A Nazi archive of more than 47 million files is being preserved in digital format and gradually made available to museums in Israel and the USA.  The files currently take up 26km of shelving.

The 47 million files hold meticulously recorded information on forced labourers, concentration camp victims and political prisoners. They form part of the Bad Arolsen archive, overseen by the International Committee of the Red Cross (ICRC). They were found in concentration camps and other Nazi prisons at the end of World War II.

So far, 12 million files have been digitally preserved and made ready for electronic transfer.  The ICRC says the archive has now transferred many documents from the archive to the Holocaust Memorial Museum in the US and to the Yad Vashem Holocaust Centre in Israel.

The archive is controlled by an 11-nation treaty signed in 1955 and amended by the 2006 protocol. The countries are: Belgium, Britain, France, Germany, Greece, Israel, Italy, Luxembourg, the Netherlands, Poland and the US. The archive will only be fully opened to the public when the 2006 protocol is ratified by Italy, France and Greece.

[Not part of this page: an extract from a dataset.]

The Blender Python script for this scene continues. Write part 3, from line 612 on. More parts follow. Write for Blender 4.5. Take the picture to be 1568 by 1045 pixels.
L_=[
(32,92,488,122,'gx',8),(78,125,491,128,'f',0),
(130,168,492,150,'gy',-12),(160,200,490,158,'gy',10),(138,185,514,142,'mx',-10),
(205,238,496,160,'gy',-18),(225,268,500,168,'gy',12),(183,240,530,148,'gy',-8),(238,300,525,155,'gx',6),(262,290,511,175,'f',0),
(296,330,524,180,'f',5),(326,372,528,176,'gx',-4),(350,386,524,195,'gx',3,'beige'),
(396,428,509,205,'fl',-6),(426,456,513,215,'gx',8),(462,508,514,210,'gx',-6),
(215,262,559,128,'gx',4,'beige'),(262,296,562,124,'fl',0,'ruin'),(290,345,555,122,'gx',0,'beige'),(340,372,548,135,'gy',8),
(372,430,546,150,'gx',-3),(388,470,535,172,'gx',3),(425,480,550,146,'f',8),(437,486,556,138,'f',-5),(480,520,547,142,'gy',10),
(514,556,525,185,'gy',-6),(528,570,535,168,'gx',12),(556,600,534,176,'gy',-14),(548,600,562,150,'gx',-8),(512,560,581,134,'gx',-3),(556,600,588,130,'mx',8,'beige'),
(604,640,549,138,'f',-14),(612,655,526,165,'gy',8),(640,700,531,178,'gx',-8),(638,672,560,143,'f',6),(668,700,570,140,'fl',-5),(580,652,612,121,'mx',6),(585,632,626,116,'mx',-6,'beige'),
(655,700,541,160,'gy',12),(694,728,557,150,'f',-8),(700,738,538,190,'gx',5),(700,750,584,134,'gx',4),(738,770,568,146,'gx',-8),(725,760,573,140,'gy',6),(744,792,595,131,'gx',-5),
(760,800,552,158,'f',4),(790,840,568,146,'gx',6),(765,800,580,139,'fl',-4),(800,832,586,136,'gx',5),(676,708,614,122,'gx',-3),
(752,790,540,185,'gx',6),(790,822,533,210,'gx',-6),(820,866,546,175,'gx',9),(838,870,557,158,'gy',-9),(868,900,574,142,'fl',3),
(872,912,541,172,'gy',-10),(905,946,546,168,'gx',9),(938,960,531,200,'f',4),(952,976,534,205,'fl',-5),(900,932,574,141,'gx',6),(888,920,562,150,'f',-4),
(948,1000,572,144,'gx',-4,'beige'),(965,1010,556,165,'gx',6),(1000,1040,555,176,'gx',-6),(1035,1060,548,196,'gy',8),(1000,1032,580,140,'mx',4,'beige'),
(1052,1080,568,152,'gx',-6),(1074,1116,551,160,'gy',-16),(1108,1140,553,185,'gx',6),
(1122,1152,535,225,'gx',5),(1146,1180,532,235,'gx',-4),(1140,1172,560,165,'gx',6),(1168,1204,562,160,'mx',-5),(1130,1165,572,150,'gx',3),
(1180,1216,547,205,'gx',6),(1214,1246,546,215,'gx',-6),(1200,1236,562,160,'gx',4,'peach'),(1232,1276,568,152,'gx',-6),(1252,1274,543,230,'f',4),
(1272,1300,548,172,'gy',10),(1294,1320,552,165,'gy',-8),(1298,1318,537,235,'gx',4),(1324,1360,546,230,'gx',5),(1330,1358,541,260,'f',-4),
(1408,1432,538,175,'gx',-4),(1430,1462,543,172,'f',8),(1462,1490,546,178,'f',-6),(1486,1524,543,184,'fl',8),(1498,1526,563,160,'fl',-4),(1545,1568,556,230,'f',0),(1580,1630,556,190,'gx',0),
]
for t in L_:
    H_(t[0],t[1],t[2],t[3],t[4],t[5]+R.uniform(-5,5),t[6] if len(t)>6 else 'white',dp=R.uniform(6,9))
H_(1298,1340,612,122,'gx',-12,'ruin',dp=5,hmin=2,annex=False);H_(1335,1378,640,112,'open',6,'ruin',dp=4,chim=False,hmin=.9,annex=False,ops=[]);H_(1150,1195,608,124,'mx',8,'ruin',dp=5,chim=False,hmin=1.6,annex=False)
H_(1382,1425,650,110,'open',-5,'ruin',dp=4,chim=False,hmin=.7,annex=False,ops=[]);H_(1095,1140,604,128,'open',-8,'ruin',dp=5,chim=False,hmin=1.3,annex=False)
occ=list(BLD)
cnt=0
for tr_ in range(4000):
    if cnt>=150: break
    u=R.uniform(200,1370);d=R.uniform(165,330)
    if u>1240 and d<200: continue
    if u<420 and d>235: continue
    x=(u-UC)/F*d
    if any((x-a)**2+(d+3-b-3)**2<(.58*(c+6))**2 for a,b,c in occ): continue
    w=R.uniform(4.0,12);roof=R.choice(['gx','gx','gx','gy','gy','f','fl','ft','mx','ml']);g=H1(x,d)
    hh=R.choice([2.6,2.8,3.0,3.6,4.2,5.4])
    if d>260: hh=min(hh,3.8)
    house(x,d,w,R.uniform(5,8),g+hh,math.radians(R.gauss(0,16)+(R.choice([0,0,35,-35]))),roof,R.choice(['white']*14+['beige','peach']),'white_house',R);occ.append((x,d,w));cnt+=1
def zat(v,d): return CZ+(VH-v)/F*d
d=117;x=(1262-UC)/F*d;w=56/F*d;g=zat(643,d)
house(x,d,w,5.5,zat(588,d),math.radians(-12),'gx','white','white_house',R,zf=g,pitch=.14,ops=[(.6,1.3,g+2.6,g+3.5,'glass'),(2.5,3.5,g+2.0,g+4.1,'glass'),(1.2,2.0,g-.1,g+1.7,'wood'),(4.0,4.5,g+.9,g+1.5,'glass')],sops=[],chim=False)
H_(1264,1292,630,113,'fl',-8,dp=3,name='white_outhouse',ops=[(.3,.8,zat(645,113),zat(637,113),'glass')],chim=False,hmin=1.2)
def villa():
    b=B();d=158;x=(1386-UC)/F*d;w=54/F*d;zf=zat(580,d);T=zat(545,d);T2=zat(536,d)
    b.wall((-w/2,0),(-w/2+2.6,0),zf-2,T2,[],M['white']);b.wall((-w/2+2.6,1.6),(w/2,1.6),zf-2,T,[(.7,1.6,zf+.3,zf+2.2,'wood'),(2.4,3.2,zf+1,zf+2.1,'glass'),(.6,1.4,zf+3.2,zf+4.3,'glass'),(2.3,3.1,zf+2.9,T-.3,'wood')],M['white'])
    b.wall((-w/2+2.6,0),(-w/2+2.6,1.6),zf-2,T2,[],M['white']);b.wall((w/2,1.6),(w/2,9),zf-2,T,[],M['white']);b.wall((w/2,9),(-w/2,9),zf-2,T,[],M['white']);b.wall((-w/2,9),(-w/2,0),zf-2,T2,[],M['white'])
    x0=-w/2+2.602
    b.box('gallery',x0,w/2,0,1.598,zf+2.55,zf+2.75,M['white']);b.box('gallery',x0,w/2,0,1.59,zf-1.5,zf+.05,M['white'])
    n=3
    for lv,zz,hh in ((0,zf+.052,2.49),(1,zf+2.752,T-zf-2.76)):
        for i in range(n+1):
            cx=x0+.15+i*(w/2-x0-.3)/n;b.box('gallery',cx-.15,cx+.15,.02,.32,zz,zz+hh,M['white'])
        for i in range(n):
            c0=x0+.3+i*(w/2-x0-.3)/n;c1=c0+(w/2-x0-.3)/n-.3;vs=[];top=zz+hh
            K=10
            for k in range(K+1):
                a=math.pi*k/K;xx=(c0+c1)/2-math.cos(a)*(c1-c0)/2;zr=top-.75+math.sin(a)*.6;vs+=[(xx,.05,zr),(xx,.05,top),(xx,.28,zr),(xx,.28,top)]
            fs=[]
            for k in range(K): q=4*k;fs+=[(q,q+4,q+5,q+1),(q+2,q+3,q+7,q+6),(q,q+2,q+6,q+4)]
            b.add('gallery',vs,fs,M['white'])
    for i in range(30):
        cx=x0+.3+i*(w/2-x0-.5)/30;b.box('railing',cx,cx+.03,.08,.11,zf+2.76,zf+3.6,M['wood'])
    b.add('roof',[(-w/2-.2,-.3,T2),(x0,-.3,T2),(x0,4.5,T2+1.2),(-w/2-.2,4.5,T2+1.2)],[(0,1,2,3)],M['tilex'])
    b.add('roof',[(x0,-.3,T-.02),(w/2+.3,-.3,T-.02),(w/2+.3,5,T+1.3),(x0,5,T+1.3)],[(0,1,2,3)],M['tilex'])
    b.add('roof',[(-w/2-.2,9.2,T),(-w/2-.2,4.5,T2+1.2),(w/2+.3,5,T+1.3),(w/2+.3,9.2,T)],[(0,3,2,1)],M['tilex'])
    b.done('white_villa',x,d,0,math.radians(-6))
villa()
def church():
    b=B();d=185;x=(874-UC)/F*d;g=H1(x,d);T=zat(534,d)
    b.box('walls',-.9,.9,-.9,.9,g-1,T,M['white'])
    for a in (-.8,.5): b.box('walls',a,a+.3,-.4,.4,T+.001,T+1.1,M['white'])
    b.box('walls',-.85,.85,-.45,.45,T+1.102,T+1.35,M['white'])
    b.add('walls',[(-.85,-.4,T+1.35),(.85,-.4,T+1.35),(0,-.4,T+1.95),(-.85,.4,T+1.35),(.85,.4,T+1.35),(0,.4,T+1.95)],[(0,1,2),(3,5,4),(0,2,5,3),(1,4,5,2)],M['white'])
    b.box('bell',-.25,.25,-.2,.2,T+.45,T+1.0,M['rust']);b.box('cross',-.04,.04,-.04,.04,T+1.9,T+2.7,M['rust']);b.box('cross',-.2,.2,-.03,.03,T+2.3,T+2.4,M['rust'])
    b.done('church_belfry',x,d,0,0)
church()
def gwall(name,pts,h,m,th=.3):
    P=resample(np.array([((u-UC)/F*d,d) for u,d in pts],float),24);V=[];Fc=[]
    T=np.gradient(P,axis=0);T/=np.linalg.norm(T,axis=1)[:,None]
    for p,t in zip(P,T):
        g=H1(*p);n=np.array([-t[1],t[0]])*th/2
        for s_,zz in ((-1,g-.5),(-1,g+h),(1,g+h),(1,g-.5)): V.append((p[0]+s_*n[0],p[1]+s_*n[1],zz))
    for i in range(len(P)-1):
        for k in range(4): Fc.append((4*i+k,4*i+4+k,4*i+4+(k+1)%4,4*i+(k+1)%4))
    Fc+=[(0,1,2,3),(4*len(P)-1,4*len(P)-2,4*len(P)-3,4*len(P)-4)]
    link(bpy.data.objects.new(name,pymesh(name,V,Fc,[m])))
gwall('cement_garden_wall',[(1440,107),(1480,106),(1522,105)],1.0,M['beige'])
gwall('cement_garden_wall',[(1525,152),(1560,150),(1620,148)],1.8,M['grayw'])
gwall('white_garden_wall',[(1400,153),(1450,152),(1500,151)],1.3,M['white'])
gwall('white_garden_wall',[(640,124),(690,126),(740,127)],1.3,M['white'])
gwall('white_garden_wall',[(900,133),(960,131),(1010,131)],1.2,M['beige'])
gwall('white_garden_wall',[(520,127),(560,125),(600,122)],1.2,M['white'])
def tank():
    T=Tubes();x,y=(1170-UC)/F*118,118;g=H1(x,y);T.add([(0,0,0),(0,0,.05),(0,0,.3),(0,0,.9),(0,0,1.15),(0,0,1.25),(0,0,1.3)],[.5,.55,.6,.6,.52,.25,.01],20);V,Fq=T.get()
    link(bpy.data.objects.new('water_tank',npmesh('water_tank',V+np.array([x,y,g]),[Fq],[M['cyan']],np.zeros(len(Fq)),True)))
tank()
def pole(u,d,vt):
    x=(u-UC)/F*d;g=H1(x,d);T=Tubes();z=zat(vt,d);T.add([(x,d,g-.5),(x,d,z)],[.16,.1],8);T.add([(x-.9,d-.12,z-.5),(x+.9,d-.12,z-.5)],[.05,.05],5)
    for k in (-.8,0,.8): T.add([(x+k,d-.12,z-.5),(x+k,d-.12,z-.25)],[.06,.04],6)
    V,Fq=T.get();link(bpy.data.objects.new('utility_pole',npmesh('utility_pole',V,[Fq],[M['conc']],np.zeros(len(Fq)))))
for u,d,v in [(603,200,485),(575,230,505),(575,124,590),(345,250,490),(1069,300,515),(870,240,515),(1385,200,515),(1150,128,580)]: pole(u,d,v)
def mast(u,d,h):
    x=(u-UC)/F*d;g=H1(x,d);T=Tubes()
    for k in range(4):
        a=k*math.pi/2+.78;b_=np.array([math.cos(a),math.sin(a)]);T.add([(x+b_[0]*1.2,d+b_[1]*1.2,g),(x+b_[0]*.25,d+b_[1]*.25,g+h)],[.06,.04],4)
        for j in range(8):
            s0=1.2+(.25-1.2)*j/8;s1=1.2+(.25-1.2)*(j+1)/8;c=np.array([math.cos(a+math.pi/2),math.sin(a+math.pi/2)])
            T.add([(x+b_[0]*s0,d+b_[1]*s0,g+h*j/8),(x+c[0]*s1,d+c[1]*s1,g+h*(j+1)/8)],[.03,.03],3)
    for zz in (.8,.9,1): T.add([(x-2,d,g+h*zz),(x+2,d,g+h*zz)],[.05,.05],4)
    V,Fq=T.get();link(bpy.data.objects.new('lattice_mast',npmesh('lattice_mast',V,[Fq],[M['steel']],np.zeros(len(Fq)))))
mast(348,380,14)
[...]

That is expected later this year.

It is believed that many more details about the Nazis' murder and brutal exploitation of millions of Jews, Roma (Gypsies) and other victims will be revealed once the full archive is digitally preserved and made accesible to the public. The archive has been used in the past to help people trace their relatives, but access has been restricted to protect victims' privacy.